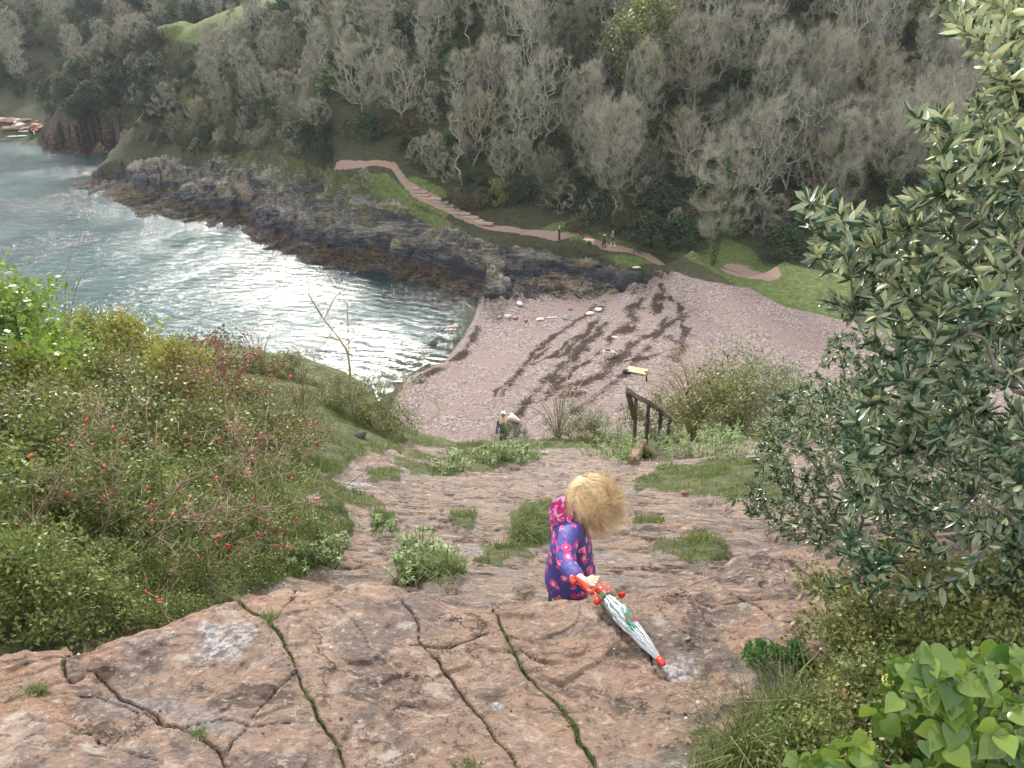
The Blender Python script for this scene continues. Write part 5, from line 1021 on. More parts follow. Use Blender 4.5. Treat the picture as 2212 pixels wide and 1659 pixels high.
    if hood: ell('hood', np.array(nd[ix('nek')][:3])+np.array([-.05*k, 0, .03*k]), (.10*k, .12*k, .055*k), hood, t)
    if extra: extra(t, nd, ix, k)
    return t
NAVY = cl('navy_cloth', (.012, .016, .035), var=.3); BLACK = cl('black_cloth', (.012, .013, .016), var=.3); BLUE = cl('blue_cloth', (.05, .13, .32)); GREYB = cl('slate_shorts', (.06, .075, .12)); BRN = cl('brown_hair', (.09, .05, .03)); GRYH = cl('grey_hair', (.22, .20, .18)); WHT = cl('white_cloth', (.8, .8, .78)); DKB = cl('dark_jacket', (.022, .028, .05)); REDC_ = cl('red_jacket', (.35, .03, .03)); PURP = cl('dark_purple_jacket', (.03, .02, .12))
def fp(px, py): q = on_far(px, py); return q
def cap_x(t, nd, ix, k): 
    V, F = tube([(.02, -.14*k, 1.70*k), (0, 0, 1.76*k), (.02, .16*k, 1.72*k)], [.02, .03, .02], 6); 
person('walker in black T-shirt and trousers, hands raised to the head, facing left on the path', fp(1208, 524), R(172), 1.74, BLACK, NAVY, GRYH, .07, armL='out', armR='up', short_s=True)
person('woman in dark navy jacket with pale scarf collar walking left on the path', fp(1304, 537), R(150), 1.62, DKB, BLACK, BRN, .16, hood=WHT, armL=(-.06, -.02), armR=(.05, .1))
person('man in blue T-shirt and grey shorts walking left on the path', fp(1323, 535), R(168), 1.78, BLUE, GREYB, BRN, .24, armL='cup', armR=(.03, .12), short_s=True, shorts=True, shoe=(.75, .75, .75))
q = at_y(1087, 905, 27.0); q[2] = near_h(q[0], 27.0); person('walker in dark purple jacket and white hat half hidden behind the juniper', q, R(80), 1.66, PURP, NAVY, GRYH, .1, hat=WHT)
person('tiny figure in dark clothes on the far beach', fp(66, 292), R(-60), 1.75, BLACK, BLACK, BRN, .12); person('tiny figure in red top on the far beach', fp(75, 292), R(-70), 1.68, REDC_, WHT, BRN, .1)
person('walker in blue jacket on the woodland steps high on the left', fp(615, 212), R(200), 1.72, BLUE, NAVY, BRN, .12)
def dog(label, loc, rz, L, coat, saddle=None, head_low=.0, harness=None):
    t = thing('dog', label, 'dog', loc, rz); k = L/.80; z = lambda v: v*k
    n = [(-.36, 0, .47, .085), (-.18, 0, .47, .10), (.04, 0, .47, .125), (.24, 0, .49, .115), (.38, 0, .56-head_low*.5, .072), (.47, 0, .60-head_low, .068), (.55, 0, .575-head_low*1.1, .042), (.63, 0, .55-head_low*1.2, .032),
         (-.46, 0, .50, .03), (-.56, 0, .44, .024), (-.64, 0, .36, .014)]
    ed = [(0, 1), (1, 2), (2, 3), (3, 4), (4, 5), (5, 6), (6, 7), (0, 8), (8, 9), (9, 10)]
    def leg(a, pts):
        p = a
        for q in pts: n.append(q); ed.append((p, len(n)-1)); p = len(n)-1
    leg(3, [(.25, .085, .36, .052), (.22+.06, .09, .20, .030), (.30, .09, .05, .024), (.35, .09, .022, .024)]); leg(3, [(.22, -.085, .36, .052), (.30, -.09, .25, .030), (.24, -.09, .12, .024), (.27, -.09, .09, .024)])
    leg(0, [(-.32, .085, .36, .066), (-.27, .09, .26, .040), (-.40, .09, .15, .026), (-.36, .09, .04, .024), (-.30, .09, .022, .026)]); leg(0, [(-.38, -.085, .36, .066), (-.34, -.09, .27, .040), (-.48, -.09, .16, .026), (-.47, -.09, .04, .024), (-.41, -.09, .022, .026)])
    skin('body', [(a*k, b*k, c*k, r*k) for a, b, c, r in n], ed, coat, t, 2, root=2)
    for s in (1, -1): V, F = tube([(.45*k, s*.055*k, (.655-head_low)*k), (.44*k, s*.085*k, (.61-head_low)*k), (.45*k, s*.09*k, (.555-head_low)*k)], [.02*k, .026*k, .012*k], 6); mk('ear', V, F, coat if not saddle else saddle, t, smooth=True)
    ell('nose', (.655*k, 0, (.555-head_low*1.2)*k), (.016*k,)*3, BLACK, t, 1)
    if saddle: skin('saddle_patch', [(-.37*k, 0, .49*k, .086*k), (-.18*k, 0, .49*k, .104*k), (.02*k, 0, .49*k, .128*k), (.12*k, 0, .50*k, .12*k)], [(0, 1), (1, 2), (2, 3)], saddle, t, 2)
    return t
GOLD = cl('golden_coat', (.62, .45, .27), rough=.85, scale=14); CREAM = cl('cream_coat', (.62, .56, .44), rough=.85, scale=14)
dog('golden dog with head down walking left on the path between the people', fp(1272, 531), R(170), .95, GOLD, None, .10)
dog('cream dog with dark saddle nosing in the seaweed on the beach', fp(1316, 772), R(-12), .92, CREAM, NAVY, .26)
# the child
def pt(px, py, y): return at_y(px, py, y)
ch = thing('person', 'small blond child in purple patterned jacket holding an umbrella behind the rock ledge', 'person')
fy = 2.80; gz = near_base(np.array([.2]), np.array([fy]))[0]
PV = pt(1230, 1300, fy); SPN = pt(1228, 1225, fy); CH = pt(1228, 1165, 2.81); NK = pt(1240, 1128, 2.83); H1 = pt(1264, 1105, 2.845); H2 = pt(1276, 1082, 2.85)
W_ = lambda p, *r: tuple(p)+tuple(r)
wr = pt(1258, 1257, 2.445); pm = pt(1279, 1257, 2.41)
nodes = [W_(PV, .085, .095), W_(SPN, .08, .09), W_(CH, .078, .10), W_(NK, .034), W_(H1, .066), W_(H2, .078),
         W_(pt(1232, 1146, 2.70), .038), W_(pt(1222, 1215, 2.575), .030), W_(wr, .021), W_(pm, .021, .014),
         W_(pt(1240, 1146, 2.93), .038), W_(pt(1262, 1205, 2.95), .030), W_(pt(1274, 1255, 2.88), .020), W_(pt(1278, 1272, 2.87), .022),
         W_(PV+np.array([0, -.055, -.05]), .065), (PV[0]+.02, fy-.055, (PV[2]+gz)/2+.0, .045), (PV[0], fy-.055, gz+.06, .032), (PV[0]+.09, fy-.055, gz+.03, .028),
         W_(PV+np.array([0, .055, -.05]), .065), (PV[0]+.03, fy+.055, (PV[2]+gz)/2+.0, .045), (PV[0]+.01, fy+.055, gz+.06, .032), (PV[0]+.10, fy+.055, gz+.03, .028)]
ed = [(0, 1), (1, 2), (2, 3), (3, 4), (4, 5), (2, 6), (6, 7), (7, 8), (8, 9), (2, 10), (10, 11), (11, 12), (12, 13), (0, 14), (14, 15), (15, 16), (16, 17), (0, 18), (18, 19), (19, 20), (20, 21)]
KS = cl('child_skin', (.66, .40, .30), rough=.5, var=.04, scale=10)
# four fingers of unequal length closed round the handle, and a thumb from the side of the palm
ax = unit(pm-wr); nrm = unit(np.array([.1, -.5, .8])); sdv = unit(np.cross(ax, nrm))
for i, (o_, ln) in enumerate(((-.018, .88), (-.006, 1.), (.006, .95), (.018, .78))):
    b0 = pm+ax*.010+sdv*o_; p1 = b0+ax*.018*ln+nrm*.006; p2 = p1+ax*.008*ln-nrm*.016*ln; p3 = p2-ax*.010*ln-nrm*.008; s = len(nodes)
    nodes += [W_(b0, .0078), W_(p1, .0074), W_(p2, .0066), W_(p3, .0058)]; ed += [(9, s), (s, s+1), (s+1, s+2), (s+2, s+3)]
s = len(nodes); b0 = wr*.45+pm*.55-sdv*.020; nodes += [W_(b0, .0085), W_(b0+ax*.018-sdv*.008-nrm*.004, .0075), W_(b0+ax*.030-nrm*.014, .0065)]; ed += [(9, s), (s, s+1), (s+1, s+2)]
skin('body', nodes, ed, KS, ch, 2)
jm = M('jacket_print'); p = jm.pos(); v = jm.vor(21, p, 'F1', 'Distance', .75); vc = jm.sep(jm.vor(21, p, 'F1', 'Color', .75)); dots = jm.vor(95, p)
wv = jm.mth('ADD', v, jm.mth('MULTIPLY', jm.noise(38, p, 3), .62)); mot = jm.mix(jm.step(jm.noise(60, p, 2), .47, .53), (.82, .25, .46), (.52, .03, .12)); mot = jm.mix(jm.step(vc[0], .5, .55), mot, jm.mix(jm.step(v, .2, .25), (.85, .48, .62), (.60, .06, .22)))
mot = jm.mix(jm.step(dots, .22, .16), mot, (.9, .85, .88)); jm.col(jm.mix(jm.step(wv, .76, .71), (.075, .07, .26), mot)); jm.rgh(.55); jm.bump(jm.noise(18, p, 4, .6, .8), .5, .02)
JM = jm.m; g = .016
jn = [W_(PV+np.array([-.004, 0, .012]), .118, .126), W_(SPN, .102, .116), W_(CH, .092, .118), W_(CH*.5+NK*.5, .068, .088)]+[W_(pt(1232, 1146, 2.70), .052), W_(pt(1224, 1180, 2.63), .047), W_(pt(1221, 1216, 2.575), .045), W_(pt(1238, 1238, 2.51), .039), W_(wr-ax*.012, .034), W_(pt(1240, 1146, 2.93), .052), W_(pt(1264, 1205, 2.95), .044), W_(pt(1274, 1250, 2.89), .034)]
skin('jacket', jn, [(0, 1), (1, 2), (2, 3), (2, 4), (4, 5), (5, 6), (6, 7), (7, 8), (2, 9), (9, 10), (10, 11)], JM, ch, 3)
skin('leggings', [W_(PV, .09, .10)]+[tuple(nodes[i][:3])+(nodes[i][3]+.008,) for i in (14, 15, 16, 18, 19, 20)], [(0, 1), (1, 2), (2, 3), (0, 4), (4, 5), (5, 6)], NAVY, ch, 2)
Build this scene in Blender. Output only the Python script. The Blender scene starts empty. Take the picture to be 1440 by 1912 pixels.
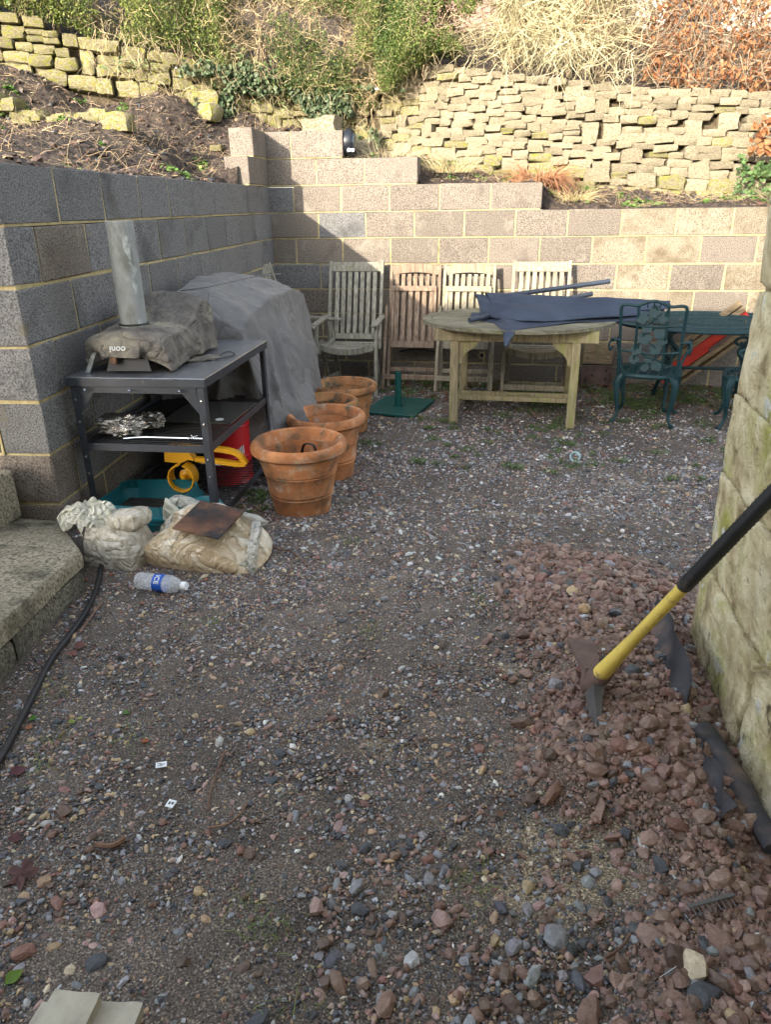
import bpy, math, random
import numpy as np
from mathutils import Vector, Matrix, noise as mnoise
random.seed(7); rng = np.random.default_rng(11)
R = math.radians
scn = bpy.context.scene
# ------------------------------------------------------------------ camera, sky, sun
CP = np.array([2.4319, -7.0146, 1.6269])
CR = np.array([0.982028, 0.188177, -0.014480]); CU = np.array([-0.059765, 0.382833, 0.921882]); CF = np.array([-0.179020, 0.904449, -0.387199]); FPX = 1364.67
cam = bpy.data.objects.new('camera', bpy.data.cameras.new('camera'))
scn.collection.objects.link(cam)
cam.matrix_world = Matrix([[CR[0], CU[0], -CF[0], CP[0]], [CR[1], CU[1], -CF[1], CP[1]], [CR[2], CU[2], -CF[2], CP[2]], [0, 0, 0, 1]])
cam.data.sensor_fit = 'VERTICAL'; cam.data.sensor_height = 24.0; cam.data.lens = FPX / 1912 * 24.0
cam.data.clip_start = 0.05; cam.data.clip_end = 500
scn.camera = cam
SUN_DX, SUN_DZ = 0.35, -0.316                      # light travels along (dx, 1, dz)
sd = Vector((SUN_DX, 1.0, SUN_DZ)).normalized()
SUN_EL = math.asin(-sd.z)
SUN_AZ = math.atan2(-sd.x, -sd.y)                  # compass angle of the sun from +Y towards +X
world = bpy.data.worlds.new('World'); scn.world = world; world.use_nodes = True
wn = world.node_tree.nodes; wl = world.node_tree.links; wn.clear()
sky = wn.new('ShaderNodeTexSky'); sky.sky_type = 'NISHITA'; sky.sun_disc = False
sky.sun_elevation = SUN_EL; sky.sun_rotation = SUN_AZ; sky.dust_density = 1.5; sky.ozone_density = 1.0
bg = wn.new('ShaderNodeBackground'); bg.inputs['Strength'].default_value = 0.15
wo = wn.new('ShaderNodeOutputWorld'); hsv = wn.new('ShaderNodeHueSaturation'); hsv.inputs['Saturation'].default_value = .45; wl.new(sky.outputs[0], hsv.inputs['Color']); wl.new(hsv.outputs[0], bg.inputs[0]); wl.new(bg.outputs[0], wo.inputs[0])
sl = bpy.data.lights.new('sun', 'SUN'); sl.energy = 2.3; sl.angle = R(0.6); sl.color = (1.0, 0.90, 0.74)
so = bpy.data.objects.new('sun', sl); scn.collection.objects.link(so); so.location = (-4, -14, 8)
so.rotation_euler = sd.to_track_quat('-Z', 'Y').to_euler()
scn.view_settings.view_transform = 'Standard'; scn.view_settings.look = 'None'
scn.view_settings.gamma = 1.0; scn.view_settings.use_curve_mapping = False
scn.view_settings.exposure = 2.38

# ------------------------------------------------------------------ places
YS = [-40, -9, -7, -6, -5, -4.2, -3.3, -2.5, -1.5, 0, 1]; ZS = [.6, .44, .42, .38, .34, .29, .15, .09, .06, .06, .06]
def ray(a, b): return CF * FPX + (a - 720) * CR - (b - 956) * CU
def hitz(a, b, z): d = ray(a, b); return CP + d * (z - CP[2]) / d[2]
def hity(a, b, y): d = ray(a, b); return CP + d * (y - CP[1]) / d[1]
AL = 0.10718
WL = np.array([math.sin(AL), -math.cos(AL), 0.]); WN = np.array([math.cos(AL), math.sin(AL), 0.])

def hsh(ix, iy, iz, seed):
    n = (ix * 374761393 + iy * 668265263 + iz * 2147483647 + seed * 1274126177) & 0xffffffff
    n = ((n ^ (n >> 13)) * 1274126177) & 0xffffffff
    n = ((n ^ (n >> 16)) * 2246822519) & 0xffffffff
    return ((n ^ (n >> 15)) & 0xffff) / 65535.0
def vnoise(x, y, z=0.0, seed=1):
    x = np.asarray(x, float); y = np.asarray(y, float); z = np.zeros_like(x) + z
    ix = np.floor(x).astype(np.int64); iy = np.floor(y).astype(np.int64); iz = np.floor(z).astype(np.int64)
    fx = x - ix; fy = y - iy; fz = z - iz
    fx = fx * fx * (3 - 2 * fx); fy = fy * fy * (3 - 2 * fy); fz = fz * fz * (3 - 2 * fz)
    def c(a, b, d): return hsh(ix + a, iy + b, iz + d, seed)
    l = lambda p, q, t: p + (q - p) * t
    return l(l(l(c(0,0,0), c(1,0,0), fx), l(c(0,1,0), c(1,1,0), fx), fy), l(l(c(0,0,1), c(1,0,1), fx), l(c(0,1,1), c(1,1,1), fx), fy), fz) * 2 - 1
def fbm(x, y, z=0.0, s=1.0, oct=3, seed=1):
    r = 0; a = 1; t = 0
    for i in range(oct):
        r = r + a * vnoise(np.asarray(x) * s, np.asarray(y) * s, np.asarray(z) * s, seed + i * 7); t += a; a *= .5; s *= 2.1
    return r / t

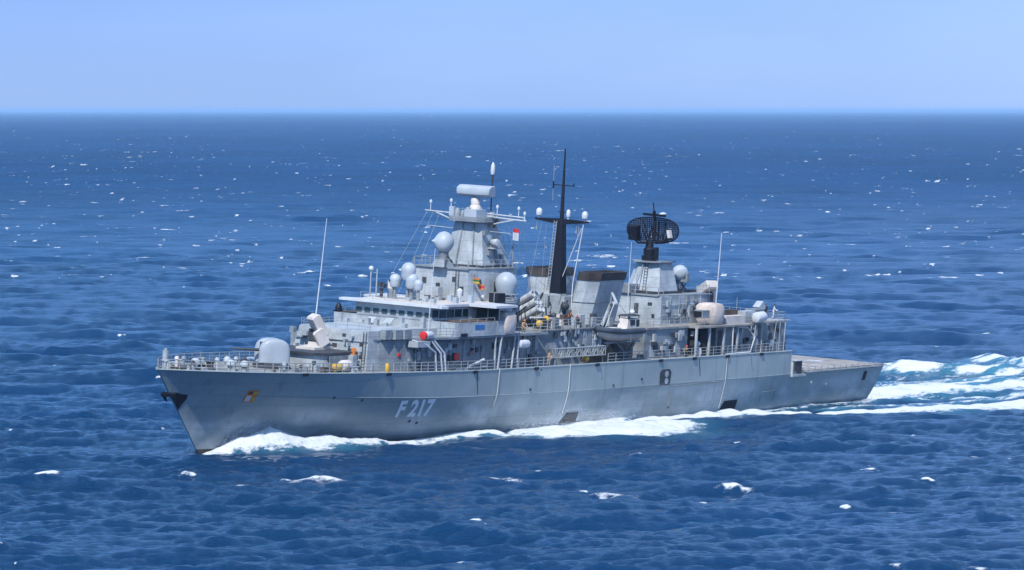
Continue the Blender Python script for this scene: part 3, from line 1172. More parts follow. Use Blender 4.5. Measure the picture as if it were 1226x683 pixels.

· · ·

• **WHAT YOU ARE ASKED TO DO**: Tally the lines containing "this". Provide the number without any other words.

• **THE ANSWER**: 3